Nem herói, nem vilão: assim é Leonardo, filho do Pataca, meirinho português e da Maria da Hortaliça, quitandeira das praças de Lisboa que se conheceram a bordo do navio em viagem para o Rio. “De uma pisadela e de um beliscão”, nascia o primeiro malandro de nossa literatura, nosso primeiro anti-herói.

Vivendo ao Deus-dará, sem nenhuma preocupação com o futuro, esse personagem lembrava o herói pícaro (pícaro: sagaz, velhaco, espertalhão), muito encontrado na literatura ibérica, sobretudo nas sátiras que parodiam as novelas de cavalaria, com os seus heróis de escudo, lança e armadura. Dessas paródias, Dom Quixote e Lazarillo de Tormes, são exemplos clássicos de anti-herói. O primeiro, protagonista do romance Dom Quixote de La Mancha, de Miguel de Cervantes; o segundo, do La vida de Lazarillo de Tormes y de sus fortunas y adversidades, de autoria desconhecida.
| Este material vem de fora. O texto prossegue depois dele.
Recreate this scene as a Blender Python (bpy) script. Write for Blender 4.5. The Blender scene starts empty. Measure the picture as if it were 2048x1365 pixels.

Certo é que o bom caráter e o mau caráter tiveram de ceder espaço na trama romanesca para o “espaçoso” sem caráter, que entrou na literatura brasileira para nela ficarJá no século XX, outra obra célebre da nossa literatura em que vemos ressurgir a figura do anti-herói é Macunaíma, de Mario de Andrade, cujo protagonista é um índio preguiçoso e picareta, malandro e mentiroso, programaticamente distante do Peri idealizado por Alencar.

Trapaceiros e divertidos, preguiçosos e críticos do trabalho como imperativo moral, ingênuos e licenciosos, esses anti-heróis revelam aspectos do Brasil e da problemática (e sempre inconclusa) “formação” de um caráter nacional que, bem afastados das “falsificações” românticas e do esquematismo folhetinesco, continuam dando o que pensar, desafiando a percepção da nossa autoimagem e do nosso incerto destino.